• _The exercise_:
Start at the line containing "Reconstruct this image" and stop at the line containing "S.camera = cam"; copy those lines exactly, both ends included, and no others.

• _Data_:
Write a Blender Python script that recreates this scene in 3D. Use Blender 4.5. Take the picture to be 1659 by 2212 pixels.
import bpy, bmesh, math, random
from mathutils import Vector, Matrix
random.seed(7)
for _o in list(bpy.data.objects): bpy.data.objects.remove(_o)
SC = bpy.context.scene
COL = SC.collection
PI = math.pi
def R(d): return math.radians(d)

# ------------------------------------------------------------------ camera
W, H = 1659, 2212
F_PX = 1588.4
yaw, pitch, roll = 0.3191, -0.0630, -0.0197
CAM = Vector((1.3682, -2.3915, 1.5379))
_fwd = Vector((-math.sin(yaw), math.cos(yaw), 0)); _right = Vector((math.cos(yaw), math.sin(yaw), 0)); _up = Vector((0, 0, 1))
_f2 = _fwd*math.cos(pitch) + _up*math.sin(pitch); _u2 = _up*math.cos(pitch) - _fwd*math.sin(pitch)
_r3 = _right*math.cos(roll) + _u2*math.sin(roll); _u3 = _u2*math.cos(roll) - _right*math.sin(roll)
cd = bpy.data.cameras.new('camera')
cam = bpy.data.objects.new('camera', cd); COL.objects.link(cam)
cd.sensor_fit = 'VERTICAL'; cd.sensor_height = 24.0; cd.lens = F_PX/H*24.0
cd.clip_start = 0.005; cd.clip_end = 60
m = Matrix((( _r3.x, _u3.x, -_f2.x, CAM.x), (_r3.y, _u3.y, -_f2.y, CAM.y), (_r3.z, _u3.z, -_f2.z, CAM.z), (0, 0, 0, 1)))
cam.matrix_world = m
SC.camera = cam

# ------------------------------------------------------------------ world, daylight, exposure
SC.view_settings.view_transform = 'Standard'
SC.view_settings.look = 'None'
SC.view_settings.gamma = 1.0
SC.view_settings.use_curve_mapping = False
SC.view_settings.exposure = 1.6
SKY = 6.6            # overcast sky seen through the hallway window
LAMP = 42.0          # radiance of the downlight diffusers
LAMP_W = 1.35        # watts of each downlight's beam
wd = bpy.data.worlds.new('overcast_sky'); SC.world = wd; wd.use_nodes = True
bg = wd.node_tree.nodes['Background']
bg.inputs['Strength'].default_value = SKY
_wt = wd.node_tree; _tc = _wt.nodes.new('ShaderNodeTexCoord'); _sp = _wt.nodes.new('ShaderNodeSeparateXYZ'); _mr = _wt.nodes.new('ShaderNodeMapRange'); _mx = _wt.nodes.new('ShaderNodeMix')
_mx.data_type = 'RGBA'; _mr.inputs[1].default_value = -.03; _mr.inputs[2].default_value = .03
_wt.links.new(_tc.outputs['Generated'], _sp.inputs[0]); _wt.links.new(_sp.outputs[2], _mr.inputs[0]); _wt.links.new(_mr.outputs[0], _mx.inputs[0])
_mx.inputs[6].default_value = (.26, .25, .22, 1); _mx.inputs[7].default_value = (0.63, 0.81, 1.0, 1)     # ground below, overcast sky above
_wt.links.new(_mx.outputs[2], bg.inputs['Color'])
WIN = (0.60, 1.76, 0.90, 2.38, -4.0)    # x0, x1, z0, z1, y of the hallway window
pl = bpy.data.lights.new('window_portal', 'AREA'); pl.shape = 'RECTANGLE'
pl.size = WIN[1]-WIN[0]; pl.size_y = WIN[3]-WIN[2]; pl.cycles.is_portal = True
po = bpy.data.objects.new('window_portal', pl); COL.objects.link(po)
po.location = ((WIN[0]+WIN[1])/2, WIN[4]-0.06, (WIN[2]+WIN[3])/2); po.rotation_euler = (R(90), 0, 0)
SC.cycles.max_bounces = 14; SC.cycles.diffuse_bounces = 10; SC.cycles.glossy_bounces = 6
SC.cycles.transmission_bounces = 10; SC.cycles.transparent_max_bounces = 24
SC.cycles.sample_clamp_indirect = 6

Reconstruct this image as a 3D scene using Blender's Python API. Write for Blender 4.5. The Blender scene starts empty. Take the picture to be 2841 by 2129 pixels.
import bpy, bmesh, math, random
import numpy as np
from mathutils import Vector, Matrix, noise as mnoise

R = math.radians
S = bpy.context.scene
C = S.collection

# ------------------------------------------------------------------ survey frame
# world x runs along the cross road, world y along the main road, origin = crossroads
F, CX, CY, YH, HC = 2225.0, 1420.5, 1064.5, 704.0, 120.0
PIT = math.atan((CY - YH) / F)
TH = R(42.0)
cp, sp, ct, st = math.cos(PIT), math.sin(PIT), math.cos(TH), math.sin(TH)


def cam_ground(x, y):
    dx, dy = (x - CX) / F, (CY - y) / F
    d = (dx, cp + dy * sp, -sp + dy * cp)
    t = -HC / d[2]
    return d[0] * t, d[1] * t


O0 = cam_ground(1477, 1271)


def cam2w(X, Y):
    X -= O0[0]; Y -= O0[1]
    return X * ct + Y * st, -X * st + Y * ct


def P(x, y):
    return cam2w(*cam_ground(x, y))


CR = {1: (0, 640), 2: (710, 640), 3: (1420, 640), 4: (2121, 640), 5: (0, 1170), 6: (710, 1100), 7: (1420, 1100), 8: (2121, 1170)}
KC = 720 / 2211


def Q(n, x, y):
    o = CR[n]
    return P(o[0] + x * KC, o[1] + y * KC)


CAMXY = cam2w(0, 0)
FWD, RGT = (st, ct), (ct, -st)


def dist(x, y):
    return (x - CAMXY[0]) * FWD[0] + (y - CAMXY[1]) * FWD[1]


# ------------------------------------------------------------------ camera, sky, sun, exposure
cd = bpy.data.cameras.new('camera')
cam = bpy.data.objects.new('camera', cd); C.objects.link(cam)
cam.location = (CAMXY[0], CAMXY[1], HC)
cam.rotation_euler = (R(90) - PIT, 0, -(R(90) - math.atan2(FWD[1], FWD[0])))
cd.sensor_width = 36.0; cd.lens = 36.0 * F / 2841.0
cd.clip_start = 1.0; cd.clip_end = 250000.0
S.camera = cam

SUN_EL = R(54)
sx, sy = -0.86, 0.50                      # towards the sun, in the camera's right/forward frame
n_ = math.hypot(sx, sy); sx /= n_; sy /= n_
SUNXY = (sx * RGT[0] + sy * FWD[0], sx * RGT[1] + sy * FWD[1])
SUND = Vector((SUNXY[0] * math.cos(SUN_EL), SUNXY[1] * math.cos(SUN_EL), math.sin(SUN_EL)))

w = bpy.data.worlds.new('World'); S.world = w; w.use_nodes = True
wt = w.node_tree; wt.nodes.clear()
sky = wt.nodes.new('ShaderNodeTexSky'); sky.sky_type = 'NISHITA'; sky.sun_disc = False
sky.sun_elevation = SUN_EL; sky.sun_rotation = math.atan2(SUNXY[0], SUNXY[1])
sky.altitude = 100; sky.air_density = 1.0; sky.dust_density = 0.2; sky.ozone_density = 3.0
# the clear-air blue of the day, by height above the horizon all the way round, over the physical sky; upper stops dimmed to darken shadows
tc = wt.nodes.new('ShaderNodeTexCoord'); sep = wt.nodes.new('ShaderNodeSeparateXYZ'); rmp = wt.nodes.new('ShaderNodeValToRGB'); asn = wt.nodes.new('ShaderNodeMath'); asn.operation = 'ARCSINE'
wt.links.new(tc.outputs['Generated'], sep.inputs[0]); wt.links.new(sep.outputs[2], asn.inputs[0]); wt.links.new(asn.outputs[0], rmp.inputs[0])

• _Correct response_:
Reconstruct this image as a 3D scene using Blender's Python API. Write for Blender 4.5. The Blender scene starts empty. Take the picture to be 2841 by 2129 pixels.
import bpy, bmesh, math, random
import numpy as np
from mathutils import Vector, Matrix, noise as mnoise

R = math.radians
S = bpy.context.scene
C = S.collection

# ------------------------------------------------------------------ survey frame
# world x runs along the cross road, world y along the main road, origin = crossroads
F, CX, CY, YH, HC = 2225.0, 1420.5, 1064.5, 704.0, 120.0
PIT = math.atan((CY - YH) / F)
TH = R(42.0)
cp, sp, ct, st = math.cos(PIT), math.sin(PIT), math.cos(TH), math.sin(TH)


def cam_ground(x, y):
    dx, dy = (x - CX) / F, (CY - y) / F
    d = (dx, cp + dy * sp, -sp + dy * cp)
    t = -HC / d[2]
    return d[0] * t, d[1] * t


O0 = cam_ground(1477, 1271)


def cam2w(X, Y):
    X -= O0[0]; Y -= O0[1]
    return X * ct + Y * st, -X * st + Y * ct


def P(x, y):
    return cam2w(*cam_ground(x, y))


CR = {1: (0, 640), 2: (710, 640), 3: (1420, 640), 4: (2121, 640), 5: (0, 1170), 6: (710, 1100), 7: (1420, 1100), 8: (2121, 1170)}
KC = 720 / 2211


def Q(n, x, y):
    o = CR[n]
    return P(o[0] + x * KC, o[1] + y * KC)


CAMXY = cam2w(0, 0)
FWD, RGT = (st, ct), (ct, -st)


def dist(x, y):
    return (x - CAMXY[0]) * FWD[0] + (y - CAMXY[1]) * FWD[1]


# ------------------------------------------------------------------ camera, sky, sun, exposure
cd = bpy.data.cameras.new('camera')
cam = bpy.data.objects.new('camera', cd); C.objects.link(cam)
cam.location = (CAMXY[0], CAMXY[1], HC)
cam.rotation_euler = (R(90) - PIT, 0, -(R(90) - math.atan2(FWD[1], FWD[0])))
cd.sensor_width = 36.0; cd.lens = 36.0 * F / 2841.0
cd.clip_start = 1.0; cd.clip_end = 250000.0
S.camera = cam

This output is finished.